Carnet de bord de nos envoyés spéciaux en Afrique du Sud : l’élimination des Bleus vue depuis les gradins du stade.
Le gus doit mesurer un mètre et demi de circonférence. Peut-être deux mètres au garrot. Dégarni et la voie gutturale. Un son du fond des âges. "That’s Ouaterlooooo !". Comprendre le Waterloo du foot français. Petite hésitation avant de répondre à la provocation. L’Afrikaner est imposant en ses terres à Bloemfontein, capitale de l’Etat Libre, et point final du carnet de la déroute française au mondial. Maillot des Bafana sur le dos, où nul blanc n’a foulé la pelouse, le Boer d’origine contrôlée sourit. Nous aussi. Après tout l’important reste que l’OM soit champion et que nos pas continuent à parcourir l’Afrique du Sud.
Une victoire pour l’Afrique du Sud contre la France, une défaite pour les Bleus, deux éliminations. Mais une nation s’est sauvée de l’humiliation. Et plus encore au soir du 22 juin.
"Un blanc et une noire à côté ils n’ont jamais vu ça", s’esclaffe la furie congolaise qui nous a logés à Jobourg et s’est retrouvée dans les gradins du stade de Bloemfontein. Sans doute.
Restent les frissons ressentis à l’instant où les vuvuzelas se sont tues, et où 35 000 personnes se sont unies dans le Kusi singelele, l’hymne national de la nation arc-en-ciel. Quatre couples pour quatre langues, Zoulou, Xhosa, Afrikaners et Anglais, repris en plein choeur par les Indiens, les Noirs, les Coloured et les Blancs. Suffisant pour transcender une équipe, surtout face à une sélection qui n’a plus d’équipe que le nom.

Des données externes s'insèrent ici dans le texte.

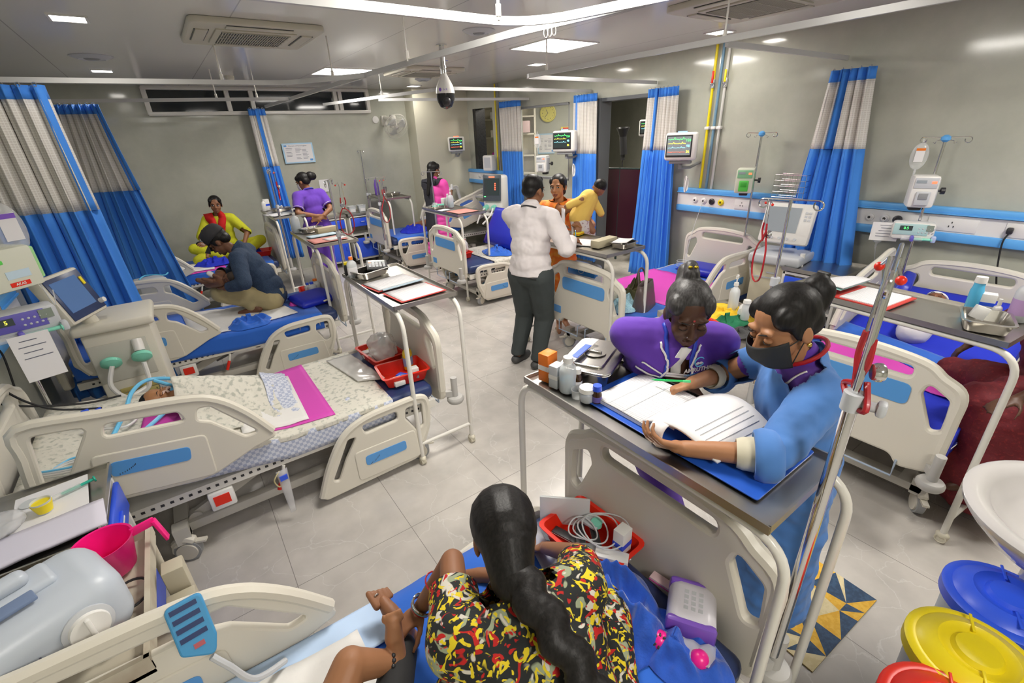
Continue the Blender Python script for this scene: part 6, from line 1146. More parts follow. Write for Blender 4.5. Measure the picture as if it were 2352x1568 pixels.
sheet('C','bright blue sheet on the bed of the man in the cap',sheet_b,-.98,.84,.15,3)
sheet('D','bright blue sheet on the farthest left bed',sheet_b,-.98,.92,.13,4)
sheet('R1','royal blue sheet on the bed at the right edge',sheet_r,-.98,.92,.15,5)
sheet('R2','bright blue sheet on the bed with the handbag',sheet_b,-.98,.95,.20,6)
sheet('R3','pale printed sheet on the bed with the tilted blue cushion',print_c,-.98,.62,.10,7)
sheet('R4','bright blue sheet on the farthest back bed',sheet_b,-.98,.92,.13,8)
pad('R2','wide magenta sheet across the middle of the handbag bed',pink_c,[(-.52,-.47),(.38,-.47),(.38,.47),(-.52,.47)],.004,.012,1,'draw_sheet','sheet')
pad('B','magenta draw sheet across the infant bed',pink_c,[(-.02,-.36),(.36,-.40),(.36,.44),(-.02,.40)],.003,.003,2,'draw_sheet','sheet',lift=.002); pad('B','magenta draw sheet under the head of the ventilated infant',pink_c,[(-.58,-.28),(-.36,-.30),(-.34,.40),(-.52,.40)],.003,.003,3,'draw_sheet','sheet',lift=.002)
pad('B','folded white pad beside the checked blanket edge',white_c,[(-.12,-.34),(.22,-.36),(.24,.30),(-.10,.36)],.006,.012,4,'pad','pad',lift=.006)
blanket('B','printed blanket covering the ventilated infant',print_c,-.37,.12,-.26,.36,.14,.20,.16); blanket('B','blue checked blanket edge over the infant legs',check_c,.07,.21,-.30,.34,.14,.14,.16,3,.006)
pad('C','crumpled white pad under the cross-legged man',white_c,[(-.20,-.42),(.55,-.30),(.50,.25),(-.25,.40)],.005,.015,7); pad('C','small white pad near the royal blue cushion on the cap man bed',white_c,[(.32,-.36),(.66,-.30),(.60,.0),(.36,-.05)],.005,.012,8,lift=.006)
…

Dix minutes de jeu, trois actions, deux tirs cadrés et le matchs des attaquants français s’est arrêté. Suffisant pour supplanter l’Anelka-cas dans les statistiques. Trop léger pour résister à onze Bafanas avides de quitter leur Mondial avec les honneurs. Un coucher de soleil dans le stade et le crépuscule de la compétition pour les deux équipes.
Le temps que le gardien lyonnais Lloris se noie dans la béchamel, que le Bordelais Gourcuff abuse du bourre-pif et le match est plié. Deux zéros. Un fan marseillais, drapeau du commando Ultra affiché, savoure la fête. Le concert de trompettes a repris. Béni soit le vendeur de boule-quiès. Ustensile indispensable pour ne pas céder à l’ivresse des trompettes, actionnées par les milliers de supporters Bafana. Une rangée de blonds, une rangée de gros, une rangée de Noirs, un soupçon d’Indiens, une franche pincée de coloured. Des tranches d’Afrique du Sud. Des couleurs encore bien séparées, aussi net que l’Arc-en-ciel. Et en communion, à défaut d’une totale réconciliation, 20 ans après la fin de l’Apartheid, 16 ans après la fin du pouvoir blanc.
A la buvette. Match plié dès la mi-temps. Un troisième but évité par les Français grâce à une décision de l’arbitre. Hors jeu. Trop loin de l’action pour avoir un avis. La Budweiser, boisson de sportif exclusive des enceintes Fifa, coule à petits flots. 30 rands la canette, deux fois le prix pratiqué dans le reste du pays. Sans parler des hot dogs à 25 rands. Deux tranches de pains secs pour une rachitique saucisse. Presque une insulte dans la contrée du Braii et de la Boerwoers, où commander une salade relève de l’odyssée.
"Je suis dépité, dégouté, lassé". Coq sur le front, maillot sur bidon, le fan bleu a l’oeil maussade. Jusqu’à ce qu’un sud-africain lui propose un échange de maillot. "On nous avait raconté tellement de choses sur les gens d’ici, la violence, l’insécurité. Mais noir blanc métisse, ils sont géniaux". La principale victoire de l’Afrique du Sud. Eliminée malgré la victoire de l’Uruguay, dès le tour de poule. Une première pour un pays hôte. Une image redorée du pays. Court, peut-être pour renflouer les caisses de l’Etat, des Provinces ou des villes saignés par la vache à lait de la Fifa.
Demeurera la fierté d’avoir accueilli le monde et piétiné l’ancienne contrée des champions du monde. Au nom d’une certaine idée du football, d’une passion du maillot, de l’amour d’un pays. Autant de mots que le nouveau sélectionneur français devra réinculquer à ses ouailles. Se présente devant lui une feuille en Blanc cassé.